WHEN CAN POLICE LEGALLY STOP AND SEARCH YOU?
In the United States, a “Terry stop” is a brief detention of a person by police[1] on reasonable suspicion of involvement in criminal activity but short of probable cause to arrest.
The name derives from Terry v. Ohio, a 1968 Supreme Court Case, in which the Court held that police could briefly detain a person who they reasonably suspect is involved in criminal activity. The Court also held that police may do a limited search of the suspect’s outer garments for weapons if they have a reasonable and articulable suspicion that the person detained may be “armed and dangerous.” When a search for weapons is authorized, the procedure is known as a “stop and frisk”.
To have reasonable suspicion that would justify a stop, police must be able to point to “specific and articulable facts” that would indicate to a reasonable person that a crime has been, is being, or is about to be committed.
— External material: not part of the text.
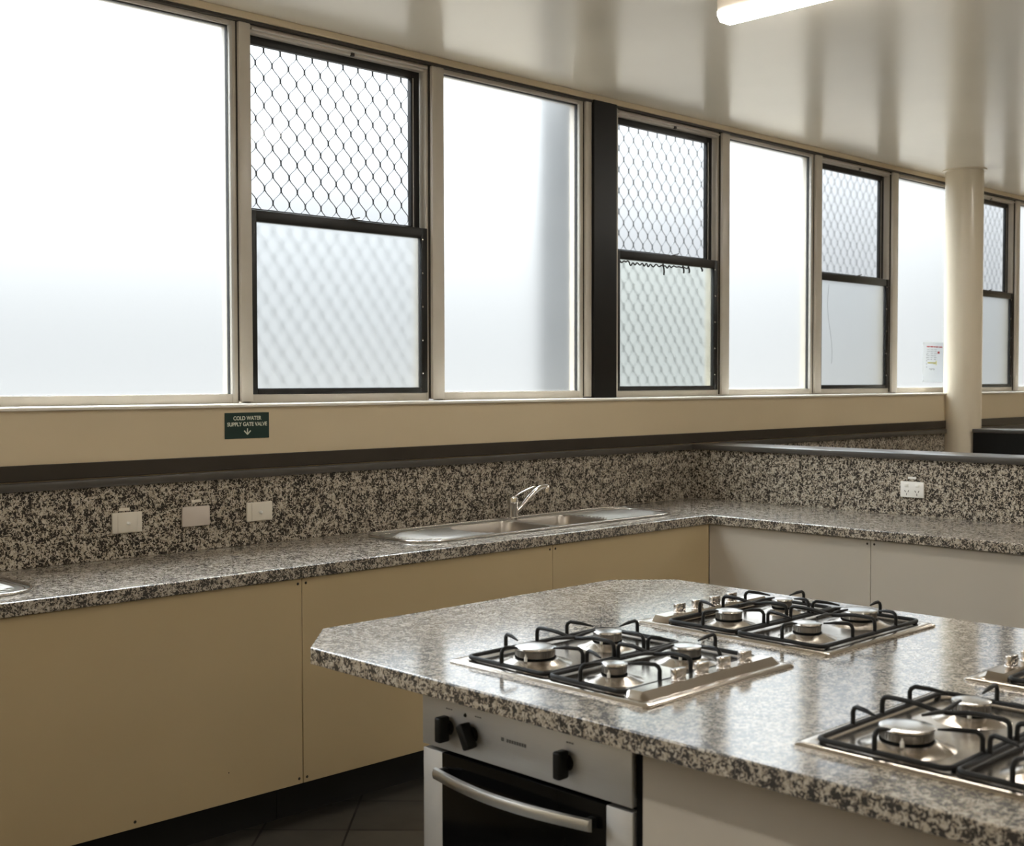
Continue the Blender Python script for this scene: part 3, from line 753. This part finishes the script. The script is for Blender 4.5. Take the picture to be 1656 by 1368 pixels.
# ------------------------------------------------------------------ gas hobs
HB, HA = .503, .559     # depth (local x) and width (local y)
def hl(a, b_): return (b_ - HB / 2, HA / 2 - a)
BURN = [(.145, .125, .044, 'wok'), (.145, .362, .033, 'mid'), (.372, .125, .026, 'small'), (.372, .362, .033, 'mid')]
def make_hob(label):
    root = tag(empty('gas_hob', (0, 0, CT)), label, 'gas hob', 'four-burner gas hobs set in the island')
    # pan: rim that rolls down to the stone, shallow well inside
    def ring(d, z, r): return [(p[0], p[1], z) for p in rrect(-HB / 2 + d, HB / 2 - d, -HA / 2 + d, HA / 2 - d, r, 6)]
    def well(d, z, r):
        return [(p[0], p[1], z) for p in rrect(-HB / 2 + d, HB / 2 - d, -HA / 2 + .062 + d * .2, HA / 2 - d, r, 6)]
    lp = [ring(0, .0003, .010), ring(0, .003, .010), ring(.003, .0062, .010), ring(.012, .0078, .012), ring(.020, .0078, .014)]
    b = MB().loft(lp + [well(.026, .0078, .018), well(.034, .0040, .022), well(.06, .0036, .03)], cap0=True, cap1=True)
    b.build('hob_pan', 'steelpan', root, 35)
    # raised control strip
    b = MB(); y_ = lambda a: HA / 2 - a
    pr = [(y_(.474), .0040), (y_(.481), .0140), (y_(.489), .0200), (y_(.522), .0212), (y_(.539), .0080), (y_(.545), .0068), (y_(.545), .0040)]
    L0, L1 = -HB / 2 + .035, HB / 2 - .035
    n0 = len(pr)
    lp2 = []
    for xx, s in ((L0 - .016, .0), (L0 - .010, .45), (L0, 1.), (L1, 1.), (L1 + .010, .45), (L1 + .016, .0)):
        lp2.append([(xx, p[0] + (0 if s == 1 else (.014 * (1 - s) if i < 3 else 0)) * -1, .0045 + (p[1] - .004) * s) for i, p in enumerate(pr)])
    b.loft(lp2).build('control_strip', 'steelpan', root, 14)
    for (a, bb, r, kind) in BURN:
        cx, cy = hl(a, bb)
        q = r + .036
        bo = MB().lathe([(q, .0036), (q - .006, .0052), (r + .018, .0085), (r + .008, .0135), (r + .003, .0150), (0, .0150)], cx, cy, 40).build('burner', 'steelpan', root, 40)
        MB().lathe([(r + .001, .0150), (r + .001, .0175), (r - .005, .0185), (0, .0185)], cx, cy, 40).build('burner_seat', 'dark', bo, 40)
        rg_ = MB(); rg_.lathe([(r - .003, .0185), (r - .0015, .0195), (r - .0015, .0325), (r - .004, .0335), (0, .0335)], cx, cy, 40)
        ns = int(r * 900)
        for k in range(ns):
            t = 2 * pi * k / ns
            rg_.xbox(Matrix.Translation((cx + (r - .001) * cos(t), cy + (r - .001) * sin(t), .0265)) @ Matrix.Rotation(t, 4, 'Z'), .002, .0035, .011)
        rg_.build('flame_ring', 'burner', bo, 30)
        MB().lathe([(r - .002, .0334), (r, .0338), (r + .002, .0358), (r + .0012, .0388), (r - .004, .0402), (r * .5, .0410), (0, .0412)], cx, cy, 40).build('burner_cap', 'cap', bo, 40)
        # spark plug pin
        t = radians(200)
        MB().lathe([(.0035, .0150), (.0035, .0245), (.0018, .0250), (.0012, .0300), (0, .0302)], cx + (r + .006) * cos(t), cy + (r + .006) * sin(t), 10).build('igniter', 'plastic_white', bo, 40)
    # pan supports
    for (a0, a1, bi) in ((.034, .268, (0, 1)), (.280, .476, (2, 3))):
        b0_, b1_ = .027, .474
        (xa, ya_), (xb, yb_) = hl(a1, b0_), hl(a0, b1_)
        b = MB(); zr = .0135
        b.tube([(p[0], p[1], zr) for p in rrect(xa, xb, ya_, yb_, .016, 6)], .0050, 8, closed=True)
        # feet
        for px_ in (xa + .02, xb - .02):
            for py_ in (ya_ , yb_): b.box(px_ - .006, px_ + .006, py_ - .004, py_ + .004, .0042, .012, .001)
        zt = .0480
        def finger(p, q):
            p = Vector((*p, 0)); q = Vector((*q, 0)); d = (q - p); L = d.length; d.normalize()
            pts = [p + Vector((0, 0, zr)), p + Vector((0, 0, zt - .010)), p + d * .003 + Vector((0, 0, zt - .004)), p + d * .010 + Vector((0, 0, zt)),
                   p + d * (L * .55) + Vector((0, 0, zt - .001)), p + d * L + Vector((0, 0, zt - .005))]
            b.tube(pts, [.0046, .0044, .0044, .0044, .0042, .0018], 8)
        for ii in bi:
            a, bb, r, kind = BURN[ii]; cx, cy = hl(a, bb); reach = r + .011
            off = .018 if bb < .25 else -.018
            finger((cx + off, yb_), (cx, cy + reach)); finger((cx + off, ya_), (cx, cy - reach))
            if bb < .25: finger((xa, cy + .004), (cx - reach, cy))
            else: finger((xb, cy + .004), (cx + reach, cy))
        # wavy arch between the two burners
        xm = (hl(0, BURN[bi[0]][1])[0] + hl(0, BURN[bi[1]][1])[0]) / 2; ym = (ya_ + yb_) / 2; Ly = yb_ - ya_
        pts = [(xm, yb_, zr), (xm, yb_, zt - .010), (xm, yb_ - .004, zt - .002), (xm, yb_ - .014, zt), (xm - .004, ym + Ly * .22, zt), (xm - .001, ym + .012, zt - .008),
               (xm + .001, ym - .012, zt - .008), (xm + .004, ym - Ly * .22, zt), (xm, ya_ + .014, zt), (xm, ya_ + .004, zt - .002), (xm, ya_, zt - .010), (xm, ya_, zr)]
        b.tube(smooth_path(pts, 1), .0046, 8)
        for s, ii in ((-1, bi[0]), (1, bi[1])):
            cx, cy = hl(BURN[ii][0], BURN[ii][1]); r = BURN[ii][2]
            b.tube([(xm, ym, zt - .007), (xm + s * .03, ym, zt - .003), (cx - s * (r + .010), cy, zt - .002)], [.0046, .0044, .0024], 8)
        b.build('pan_support', 'iron', root, 50)
    for bb in (.165, .240, .315, .390):
        kx, ky = hl(.506, bb)
        b = MB(); b.lathe([(.0165, .0195), (.0165, .0215), (.0150, .0235), (0, .0235)], kx, ky, 24)
        b.xbox(Matrix.Translation((kx, ky, .0335)), .0340, .0150, .0210, .0025, 2)
        b.build('knob', 'steel', root, 40)
    return root
hA = make_hob('gas hob nearest the clipped island corner, above the oven, large burner at its left')
hA.location = (X(3.336), X(2.866), CT)
for (x_, y_, rz_, lb) in ((4.366, 2.864, pi, 'gas hob at the far side of the island, knobs at its left end'),
                          (3.327, 1.440, 0, 'gas hob at the lower right, blurred in the foreground and cut by the edge'),
                          (4.372, 1.454, pi, 'gas hob at the right edge, only its control end showing')):
    c = copy_tree(hA); c.location = (X(x_), X(y_), CT); c.rotation_euler = (0, 0, rz_); c['label'] = lb

# ------------------------------------------------------------------ outside ground and overcast sky
w = bpy.data.worlds.new('overcast'); SC.world = w; w.use_nodes = True
nt = w.node_tree; nt.nodes.clear()
wo = nt.nodes.new('ShaderNodeOutputWorld'); bg = nt.nodes.new('ShaderNodeBackground')
tc = nt.nodes.new('ShaderNodeTexCoord'); sp_ = nt.nodes.new('ShaderNodeSeparateXYZ')
rp = nt.nodes.new('ShaderNodeValToRGB'); mr = nt.nodes.new('ShaderNodeMapRange')
mr.inputs['From Min'].default_value = -1; mr.inputs['From Max'].default_value = 1
nt.links.new(tc.outputs['Generated'], sp_.inputs[0]); nt.links.new(sp_.outputs['Z'], mr.inputs['Value'])
nt.links.new(mr.outputs['Result'], rp.inputs['Fac'])
el = rp.color_ramp.elements
# radiance by elevation: bright ground and overcast, hazy band at the horizon
def _rad(v, d=9):
    if d < -3: return (v * 1.05 / 31., v / 31., v * .89 / 31.)
    return (v * (.99 - .04 * min(1, v / 4)) / 31., v / 31., v * (1.01 + .035 * min(1, v / 4)) / 31.)
stops = [((sin(radians(d)) + 1) / 2, _rad(v, d)) for d, v in ((-90, .9), (-30, 1.5), (-8, 1.9), (-3, 1.1), (0, .88), (3, .95), (6, 1.22), (10, 1.9), (15, 3.), (30, 7.), (45, 15.), (60, 30.), (90, 30.))]
while len(el) < len(stops): el.new(.5)
for e_, (p, c) in zip(el, stops): e_.position = p; e_.color = (*c, 1)
bg.inputs['Strength'].default_value = 31.
nt.links.new(rp.outputs['Color'], bg.inputs['Color']); nt.links.new(bg.outputs[0], wo.inputs['Surface'])

# ------------------------------------------------------------------ camera
yaw, pitch, roll, fpx = 7.74200224e-01, 3.33890736e-02, -1.45984119e-03, 2021.096
fwd = Vector((sin(yaw) * cos(pitch), cos(yaw) * cos(pitch), -sin(pitch)))
rt = Vector((cos(yaw), -sin(yaw), 0)); up = rt.cross(fwd)
r2 = rt * cos(roll) + up * sin(roll); u2 = -rt * sin(roll) + up * cos(roll)
cam = bpy.data.cameras.new('camera'); co = bpy.data.objects.new('camera', cam); COL.objects.link(co)
mw = Matrix((r2, u2, -fwd)).transposed().to_4x4(); mw.translation = (0, 0, ZC)
co.matrix_world = mw
cam.sensor_fit = 'HORIZONTAL'; cam.sensor_width = 36.; cam.lens = fpx / 1656 * 36.
cam.dof.use_dof = True; cam.dof.focus_distance = 4.3; cam.dof.aperture_fstop = 6.3
cam.clip_start = .05
SC.camera = co

SC.view_settings.view_transform = 'Standard'; SC.view_settings.look = 'None'
SC.view_settings.exposure = 0.; SC.view_settings.gamma = 1.; SC.view_settings.use_curve_mapping = False
cy = SC.cycles
cy.max_bounces = 14; cy.diffuse_bounces = 7; cy.glossy_bounces = 6; cy.transmission_bounces = 8; cy.transparent_max_bounces = 8
cy.use_denoising = True
try: cy.denoiser = 'OPENIMAGEDENOISE'
except Exception: pass
cy.sample_clamp_indirect = 40.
Reasonable suspicion depends on the “totality of the circumstances”, and can result from a combination of facts, each of which is by itself innocuous.
The search of the suspect’s outer garments, also known as a patdown, must be limited to what is necessary to discover weapons; however, pursuant to the “plain feel” doctrine, police may seize contraband discovered in the course of a frisk, but only if the contraband’s identity is immediately apparent.
If you feel that your rights were violated during a police encounter the first thing you should do is consult with a defense attorney. The attorney may be able to determine early on whether evidence and/or statements made were obtained/provided improperly. That determination will go a long way assessing the strengths of arguments available for your defense.